To offer a simple example, I have talked already about the real estate transfer tax, and about what may be the pernicious effects of insulating the citizens from the true costs of their government.  Currently, the State and the County are debating whether that tax money would be better returned to the State government (from whence it came) and put to other uses.  In effect, the transfer tax receipts have become a marker for the scope of the development of the County, rising as the County sinks under the weight of increasing population and urbanization.  The transfer tax is, in effect, a kind of tax on destruction.  What more fitting source, then, for a fund to implement programs to ameliorate this destruction?  In a host of ways I am sure you will discuss here, whether through purchase of development rights, preservation of open space, or one of a myriad of other ideas I am sure I have not yet considered, the transfer tax could be used to create a remediation fund to ensure the quality of life of future generations of Sussex Countians.

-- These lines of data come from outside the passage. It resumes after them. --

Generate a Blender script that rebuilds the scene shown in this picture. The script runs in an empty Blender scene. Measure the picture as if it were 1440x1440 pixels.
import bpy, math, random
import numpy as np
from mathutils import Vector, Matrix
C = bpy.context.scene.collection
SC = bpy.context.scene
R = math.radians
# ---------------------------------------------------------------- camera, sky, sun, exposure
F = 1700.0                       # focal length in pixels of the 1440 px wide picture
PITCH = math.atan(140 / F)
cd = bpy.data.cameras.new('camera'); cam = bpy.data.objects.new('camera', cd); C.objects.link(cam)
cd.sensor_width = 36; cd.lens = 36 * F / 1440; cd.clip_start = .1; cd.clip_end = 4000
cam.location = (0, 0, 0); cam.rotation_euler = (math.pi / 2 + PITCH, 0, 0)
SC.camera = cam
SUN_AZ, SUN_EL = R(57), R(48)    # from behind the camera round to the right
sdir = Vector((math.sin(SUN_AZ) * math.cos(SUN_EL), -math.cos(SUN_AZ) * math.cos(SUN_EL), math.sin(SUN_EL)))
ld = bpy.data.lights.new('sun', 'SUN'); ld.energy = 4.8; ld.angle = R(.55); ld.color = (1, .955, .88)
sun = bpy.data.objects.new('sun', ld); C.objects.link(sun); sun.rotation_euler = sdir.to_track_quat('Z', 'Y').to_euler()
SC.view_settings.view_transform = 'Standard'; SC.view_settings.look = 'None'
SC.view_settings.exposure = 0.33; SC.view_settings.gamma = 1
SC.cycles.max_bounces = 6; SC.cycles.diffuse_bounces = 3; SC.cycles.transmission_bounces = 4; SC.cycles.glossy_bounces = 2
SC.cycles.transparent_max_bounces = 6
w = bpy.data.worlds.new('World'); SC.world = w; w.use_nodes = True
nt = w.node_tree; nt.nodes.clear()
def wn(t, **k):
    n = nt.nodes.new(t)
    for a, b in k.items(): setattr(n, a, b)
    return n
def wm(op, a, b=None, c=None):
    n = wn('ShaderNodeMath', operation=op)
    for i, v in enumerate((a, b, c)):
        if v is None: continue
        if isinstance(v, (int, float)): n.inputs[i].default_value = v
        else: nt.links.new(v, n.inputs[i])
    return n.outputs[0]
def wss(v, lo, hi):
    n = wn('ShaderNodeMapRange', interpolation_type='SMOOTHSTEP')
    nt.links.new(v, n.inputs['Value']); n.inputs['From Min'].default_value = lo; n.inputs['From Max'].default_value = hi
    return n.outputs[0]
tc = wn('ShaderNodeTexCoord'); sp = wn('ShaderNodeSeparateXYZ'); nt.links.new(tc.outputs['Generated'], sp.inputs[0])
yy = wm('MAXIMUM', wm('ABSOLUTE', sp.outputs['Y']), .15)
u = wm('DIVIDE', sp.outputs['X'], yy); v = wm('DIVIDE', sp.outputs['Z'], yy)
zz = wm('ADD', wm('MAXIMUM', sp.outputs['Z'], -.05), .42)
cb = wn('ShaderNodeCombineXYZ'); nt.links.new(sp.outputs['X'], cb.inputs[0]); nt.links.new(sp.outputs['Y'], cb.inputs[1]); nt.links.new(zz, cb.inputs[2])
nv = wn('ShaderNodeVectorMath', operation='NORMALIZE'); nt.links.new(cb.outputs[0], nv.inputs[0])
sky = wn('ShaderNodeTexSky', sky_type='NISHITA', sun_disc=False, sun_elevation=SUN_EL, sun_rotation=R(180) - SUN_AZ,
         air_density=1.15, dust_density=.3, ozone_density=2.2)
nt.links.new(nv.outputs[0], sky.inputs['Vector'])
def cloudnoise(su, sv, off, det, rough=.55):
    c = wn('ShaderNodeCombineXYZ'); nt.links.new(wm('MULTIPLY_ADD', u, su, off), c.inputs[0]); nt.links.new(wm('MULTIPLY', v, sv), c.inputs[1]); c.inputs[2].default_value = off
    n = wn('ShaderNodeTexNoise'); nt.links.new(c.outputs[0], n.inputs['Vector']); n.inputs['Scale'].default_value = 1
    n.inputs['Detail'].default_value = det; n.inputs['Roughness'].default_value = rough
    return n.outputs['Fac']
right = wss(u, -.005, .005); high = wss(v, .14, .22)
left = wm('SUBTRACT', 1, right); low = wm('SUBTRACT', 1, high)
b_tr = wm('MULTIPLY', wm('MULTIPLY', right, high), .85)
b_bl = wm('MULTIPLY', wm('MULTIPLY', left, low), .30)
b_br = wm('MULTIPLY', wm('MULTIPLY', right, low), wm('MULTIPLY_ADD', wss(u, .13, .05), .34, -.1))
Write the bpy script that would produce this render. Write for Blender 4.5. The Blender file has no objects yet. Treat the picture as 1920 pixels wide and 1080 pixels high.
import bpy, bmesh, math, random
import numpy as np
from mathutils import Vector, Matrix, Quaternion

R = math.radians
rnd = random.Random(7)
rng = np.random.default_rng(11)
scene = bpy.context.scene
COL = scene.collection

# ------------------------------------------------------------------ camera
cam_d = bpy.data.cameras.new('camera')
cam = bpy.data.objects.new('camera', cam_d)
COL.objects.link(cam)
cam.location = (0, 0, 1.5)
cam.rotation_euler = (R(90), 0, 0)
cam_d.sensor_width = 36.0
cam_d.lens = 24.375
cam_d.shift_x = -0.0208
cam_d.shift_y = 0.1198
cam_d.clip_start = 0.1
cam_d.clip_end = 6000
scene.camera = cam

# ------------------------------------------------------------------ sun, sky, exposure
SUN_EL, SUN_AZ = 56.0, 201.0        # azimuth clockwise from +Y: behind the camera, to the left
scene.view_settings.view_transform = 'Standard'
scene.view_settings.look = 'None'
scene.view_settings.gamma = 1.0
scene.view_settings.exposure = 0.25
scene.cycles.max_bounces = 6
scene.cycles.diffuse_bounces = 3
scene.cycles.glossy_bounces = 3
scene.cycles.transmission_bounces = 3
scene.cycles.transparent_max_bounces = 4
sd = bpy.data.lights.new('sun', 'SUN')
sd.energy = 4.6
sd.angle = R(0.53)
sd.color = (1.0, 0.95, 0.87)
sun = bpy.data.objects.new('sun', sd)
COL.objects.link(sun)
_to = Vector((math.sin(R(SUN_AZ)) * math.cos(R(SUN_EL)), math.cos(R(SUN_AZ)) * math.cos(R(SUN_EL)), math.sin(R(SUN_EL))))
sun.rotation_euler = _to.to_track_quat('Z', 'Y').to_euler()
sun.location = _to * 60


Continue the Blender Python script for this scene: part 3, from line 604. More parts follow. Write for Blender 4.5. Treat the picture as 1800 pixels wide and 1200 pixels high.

I know there is a value to living in a place that retains its natural beauty and some of the rhythm of rural life, and that this value is keenly felt by those who live in such a place, although it is not reflected in the sales price of a parcel of land for development.  There is a value to looking out your kitchen window of a morning to watch the early light spread over your neighbor’s fields.  There is a value to riding to work or to school past the beauty of fallow fields and growing crops, through the shadows of oak thicket and pine woods.  There is a value to knowing the smell and the taste of the natural world as it passes through its seasons.  There is a value, after all, that makes people uproot their lives and move here, paying housing costs that would have seemed frankly lunatic scant years ago.  That value is real.  The problem is making that value, the benefit of its preservation and the cost of its loss, part of the calculus of development decisions. 

       I am hopeful that, working together to advance this common goal, we will lay aside our differences and come together as a community—a community of Sussex Countians.  Your job, our job, is to act as trustees for the beauty and heritage of Sussex County—for the generations who will follow and who one day will judge our stewardship.

       Thank you for your attention, and for inviting me to be with you this evening.  And good luck in your efforts.